**Given request:**
In the listing below, locate the line containing "Write the bpy" and the line containing "PI = math.pi". Output both of them and every line between, exactly as written, and nothing more.

**Records for the exercise:**
=-=-=
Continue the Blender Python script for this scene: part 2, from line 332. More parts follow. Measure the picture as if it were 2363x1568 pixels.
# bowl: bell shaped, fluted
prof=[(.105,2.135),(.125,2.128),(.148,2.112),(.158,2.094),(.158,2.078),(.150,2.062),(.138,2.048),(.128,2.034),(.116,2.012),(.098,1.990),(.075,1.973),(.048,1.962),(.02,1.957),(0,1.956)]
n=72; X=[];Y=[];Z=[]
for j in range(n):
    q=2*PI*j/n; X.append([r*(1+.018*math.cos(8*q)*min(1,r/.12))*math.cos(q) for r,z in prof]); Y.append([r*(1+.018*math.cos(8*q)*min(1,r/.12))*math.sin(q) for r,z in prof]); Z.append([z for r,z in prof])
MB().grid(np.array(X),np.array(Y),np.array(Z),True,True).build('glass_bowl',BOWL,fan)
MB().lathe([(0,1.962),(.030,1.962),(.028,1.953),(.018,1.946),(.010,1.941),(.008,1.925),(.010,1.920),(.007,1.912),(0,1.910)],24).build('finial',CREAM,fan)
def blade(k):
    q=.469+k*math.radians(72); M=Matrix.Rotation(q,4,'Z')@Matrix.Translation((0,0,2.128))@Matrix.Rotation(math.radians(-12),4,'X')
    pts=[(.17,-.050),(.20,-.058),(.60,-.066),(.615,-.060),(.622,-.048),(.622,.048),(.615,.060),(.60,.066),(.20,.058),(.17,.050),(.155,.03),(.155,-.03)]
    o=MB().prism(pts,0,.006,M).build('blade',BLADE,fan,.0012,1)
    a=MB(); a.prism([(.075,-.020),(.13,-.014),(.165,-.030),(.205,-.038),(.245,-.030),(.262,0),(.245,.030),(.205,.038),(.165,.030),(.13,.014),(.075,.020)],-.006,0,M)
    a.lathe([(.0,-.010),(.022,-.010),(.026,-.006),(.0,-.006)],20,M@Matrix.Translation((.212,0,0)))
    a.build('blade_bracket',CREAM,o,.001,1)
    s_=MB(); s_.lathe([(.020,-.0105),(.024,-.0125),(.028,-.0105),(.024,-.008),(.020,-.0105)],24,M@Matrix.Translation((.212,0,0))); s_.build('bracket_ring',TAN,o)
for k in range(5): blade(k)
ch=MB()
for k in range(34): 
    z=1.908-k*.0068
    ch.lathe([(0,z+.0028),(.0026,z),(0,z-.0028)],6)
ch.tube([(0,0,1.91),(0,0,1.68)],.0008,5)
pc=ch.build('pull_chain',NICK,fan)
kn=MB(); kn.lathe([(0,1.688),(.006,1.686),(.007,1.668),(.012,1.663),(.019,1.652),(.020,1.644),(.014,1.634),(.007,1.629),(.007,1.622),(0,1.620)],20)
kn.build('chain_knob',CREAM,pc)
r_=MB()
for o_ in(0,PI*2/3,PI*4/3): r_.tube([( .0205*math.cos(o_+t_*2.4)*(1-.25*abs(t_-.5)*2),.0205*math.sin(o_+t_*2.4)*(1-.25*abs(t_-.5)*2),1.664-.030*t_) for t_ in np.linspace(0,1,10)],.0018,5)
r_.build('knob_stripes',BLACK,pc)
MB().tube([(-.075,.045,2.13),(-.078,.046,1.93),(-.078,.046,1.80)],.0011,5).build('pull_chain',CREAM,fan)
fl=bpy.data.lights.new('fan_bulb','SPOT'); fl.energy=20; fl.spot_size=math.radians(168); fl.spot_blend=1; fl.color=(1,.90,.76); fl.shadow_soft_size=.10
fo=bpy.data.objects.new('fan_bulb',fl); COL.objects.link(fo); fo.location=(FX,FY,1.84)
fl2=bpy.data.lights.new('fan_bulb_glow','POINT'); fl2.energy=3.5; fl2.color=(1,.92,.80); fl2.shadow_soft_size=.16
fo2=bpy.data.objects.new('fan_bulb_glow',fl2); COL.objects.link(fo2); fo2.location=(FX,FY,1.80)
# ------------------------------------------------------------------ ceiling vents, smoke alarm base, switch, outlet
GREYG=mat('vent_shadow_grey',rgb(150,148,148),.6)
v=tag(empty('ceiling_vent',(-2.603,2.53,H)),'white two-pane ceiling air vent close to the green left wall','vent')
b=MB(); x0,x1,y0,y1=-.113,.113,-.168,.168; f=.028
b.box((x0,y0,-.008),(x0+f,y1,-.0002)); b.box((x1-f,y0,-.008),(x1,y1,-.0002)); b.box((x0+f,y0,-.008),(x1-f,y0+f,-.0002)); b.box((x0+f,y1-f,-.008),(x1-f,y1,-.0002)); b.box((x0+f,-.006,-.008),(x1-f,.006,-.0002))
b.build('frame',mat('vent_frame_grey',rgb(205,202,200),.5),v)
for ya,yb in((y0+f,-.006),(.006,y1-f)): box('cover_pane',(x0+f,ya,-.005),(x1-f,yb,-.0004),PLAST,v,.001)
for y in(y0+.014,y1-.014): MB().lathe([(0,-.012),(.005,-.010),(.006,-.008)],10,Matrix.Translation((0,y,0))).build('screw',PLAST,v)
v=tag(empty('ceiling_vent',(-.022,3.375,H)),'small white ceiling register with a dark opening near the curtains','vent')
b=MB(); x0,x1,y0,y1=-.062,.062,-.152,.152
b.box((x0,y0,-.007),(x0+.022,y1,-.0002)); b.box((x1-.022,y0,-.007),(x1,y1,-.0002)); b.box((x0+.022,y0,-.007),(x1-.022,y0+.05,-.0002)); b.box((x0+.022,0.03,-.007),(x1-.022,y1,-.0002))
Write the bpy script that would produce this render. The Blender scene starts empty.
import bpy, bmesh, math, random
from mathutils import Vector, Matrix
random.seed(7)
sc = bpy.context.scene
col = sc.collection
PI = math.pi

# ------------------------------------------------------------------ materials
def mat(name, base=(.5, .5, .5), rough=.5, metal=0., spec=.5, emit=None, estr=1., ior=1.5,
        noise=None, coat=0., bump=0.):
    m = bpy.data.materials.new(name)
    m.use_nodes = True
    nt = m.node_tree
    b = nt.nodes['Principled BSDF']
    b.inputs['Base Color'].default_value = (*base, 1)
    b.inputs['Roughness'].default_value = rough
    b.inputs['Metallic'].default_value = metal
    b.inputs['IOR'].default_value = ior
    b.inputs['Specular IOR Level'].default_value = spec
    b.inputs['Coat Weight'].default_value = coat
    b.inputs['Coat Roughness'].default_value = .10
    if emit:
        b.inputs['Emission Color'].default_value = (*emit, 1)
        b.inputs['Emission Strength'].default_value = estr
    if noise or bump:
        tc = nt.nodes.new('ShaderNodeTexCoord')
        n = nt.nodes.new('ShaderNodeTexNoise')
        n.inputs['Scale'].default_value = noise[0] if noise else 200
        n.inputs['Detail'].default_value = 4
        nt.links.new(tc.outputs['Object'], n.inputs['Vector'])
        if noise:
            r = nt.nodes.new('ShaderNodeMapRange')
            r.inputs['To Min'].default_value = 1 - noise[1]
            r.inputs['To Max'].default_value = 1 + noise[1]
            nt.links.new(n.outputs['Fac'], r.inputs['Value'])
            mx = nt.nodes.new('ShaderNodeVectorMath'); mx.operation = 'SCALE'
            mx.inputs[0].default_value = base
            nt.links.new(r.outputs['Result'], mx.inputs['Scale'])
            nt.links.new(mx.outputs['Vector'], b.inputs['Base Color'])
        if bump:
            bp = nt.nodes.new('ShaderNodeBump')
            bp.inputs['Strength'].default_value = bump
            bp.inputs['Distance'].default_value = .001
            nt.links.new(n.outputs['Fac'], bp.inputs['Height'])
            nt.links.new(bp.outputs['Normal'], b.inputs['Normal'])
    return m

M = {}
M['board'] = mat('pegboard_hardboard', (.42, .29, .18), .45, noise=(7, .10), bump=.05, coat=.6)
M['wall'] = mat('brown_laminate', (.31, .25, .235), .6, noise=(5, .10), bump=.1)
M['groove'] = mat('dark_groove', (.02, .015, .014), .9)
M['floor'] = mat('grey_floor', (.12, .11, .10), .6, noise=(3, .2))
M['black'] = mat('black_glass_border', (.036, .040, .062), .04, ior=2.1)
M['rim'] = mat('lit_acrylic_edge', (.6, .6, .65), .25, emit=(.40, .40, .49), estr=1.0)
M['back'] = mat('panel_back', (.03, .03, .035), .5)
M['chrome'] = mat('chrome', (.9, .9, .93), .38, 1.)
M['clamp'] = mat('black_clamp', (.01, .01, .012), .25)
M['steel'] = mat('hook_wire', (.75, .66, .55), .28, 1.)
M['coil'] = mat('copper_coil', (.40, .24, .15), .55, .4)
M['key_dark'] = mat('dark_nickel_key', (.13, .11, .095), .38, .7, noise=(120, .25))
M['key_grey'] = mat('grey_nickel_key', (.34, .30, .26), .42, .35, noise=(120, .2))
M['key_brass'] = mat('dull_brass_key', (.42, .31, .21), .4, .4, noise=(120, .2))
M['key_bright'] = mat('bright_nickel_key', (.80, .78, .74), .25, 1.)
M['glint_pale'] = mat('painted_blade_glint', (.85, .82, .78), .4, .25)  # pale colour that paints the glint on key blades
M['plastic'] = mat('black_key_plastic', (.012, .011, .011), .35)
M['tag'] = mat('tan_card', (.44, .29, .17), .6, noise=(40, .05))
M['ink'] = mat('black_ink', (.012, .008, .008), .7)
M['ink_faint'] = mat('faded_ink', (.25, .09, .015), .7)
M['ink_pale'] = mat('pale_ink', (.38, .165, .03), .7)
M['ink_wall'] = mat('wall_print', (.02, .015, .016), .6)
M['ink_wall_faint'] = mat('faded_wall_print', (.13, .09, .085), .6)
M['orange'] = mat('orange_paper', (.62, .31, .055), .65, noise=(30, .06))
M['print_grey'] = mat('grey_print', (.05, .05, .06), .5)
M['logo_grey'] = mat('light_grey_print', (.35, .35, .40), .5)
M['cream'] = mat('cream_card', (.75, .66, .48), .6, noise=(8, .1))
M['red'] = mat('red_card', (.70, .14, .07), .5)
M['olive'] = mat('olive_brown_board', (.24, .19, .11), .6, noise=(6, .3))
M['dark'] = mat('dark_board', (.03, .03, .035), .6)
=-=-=
**Completed task:**
Write the bpy script that would produce this render. The Blender scene starts empty.
import bpy, bmesh, math, random
from mathutils import Vector, Matrix
random.seed(7)
sc = bpy.context.scene
col = sc.collection
PI = math.pi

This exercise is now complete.